Essays on the Gita -Sri Aurobindo
Second Series : PART-2 : Chapter 17
Deva and Asura
On that way of seeing life they lean in reality and by its falsehood they ruin their souls and their reason. The Asuric man becomes the centre or instrument of a fierce, Titanic, violent action, a power of destruction in the world, a fount of injury and evil. Arrogant, full of self-esteem and the drunkenness of their pride, these misguided souls delude themselves, persist in false and obstinate aims and pursue the fixed impure resolution of their longings. They imagine that desire and enjoyment are all the aim of life and in their inordinate and insatiable pursuit of it they are the prey of a devouring, a measurelessly unceasing care and thought and endeavour and anxiety till the moment of their death. Bound by a hundred bonds, devoured by wrath and lust, unweariedly occupied in amassing unjust gains which may serve their enjoyment and the satisfaction of their craving, always they think, “Today I have gained this object of desire, tomorrow I shall have that other; today I have so much wealth, more I will get tomorrow.

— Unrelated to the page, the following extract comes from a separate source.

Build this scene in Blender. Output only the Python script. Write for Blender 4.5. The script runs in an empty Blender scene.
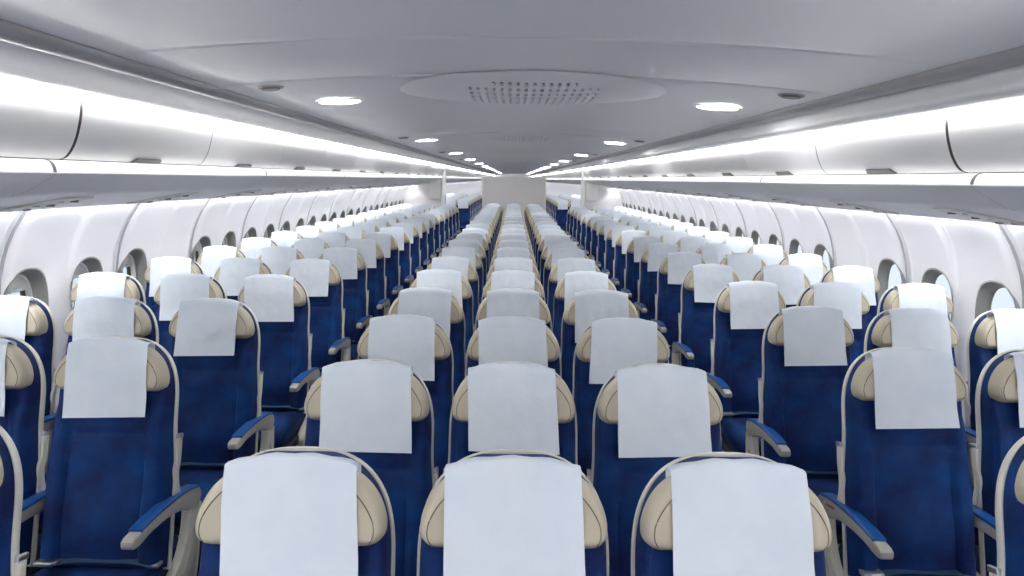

I have killed this my enemy, the rest too I will kill. I am a lord and king of men, I am perfect, accomplished, strong, happy, fortunate, a privileged enjoyer of the world; I am wealthy, I am of high birth; who is there like unto me? I will sacrifice, I will give, I will enjoy.” Thus occupied by many egoistic ideas, deluded, doing works, but doing them wrongly, acting mightily, but for themselves, for desire, for enjoyment, not for God in themselves and God in man, they fall into the unclean hell of their own evil. They sacrifice and give, but from a self-regarding ostentation, from vanity and with a stiff and foolish pride. In the egoism of their strength and power, in the violence of their wrath and arrogance they hate, despise and belittle the God hidden in themselves and the God in man. And because they have this proud hatred and contempt of good and of God, because they are cruel and evil, the Divine casts them down continually into more and more Asuric births. Not seeking him, they find him not, and at last, losing the way to him altogether, sink down into the lowest status of soul-nature, adhamam gatim.This graphic description, even giving its entire value to the distinction it implies, must not be pressed to carry more in it than it means.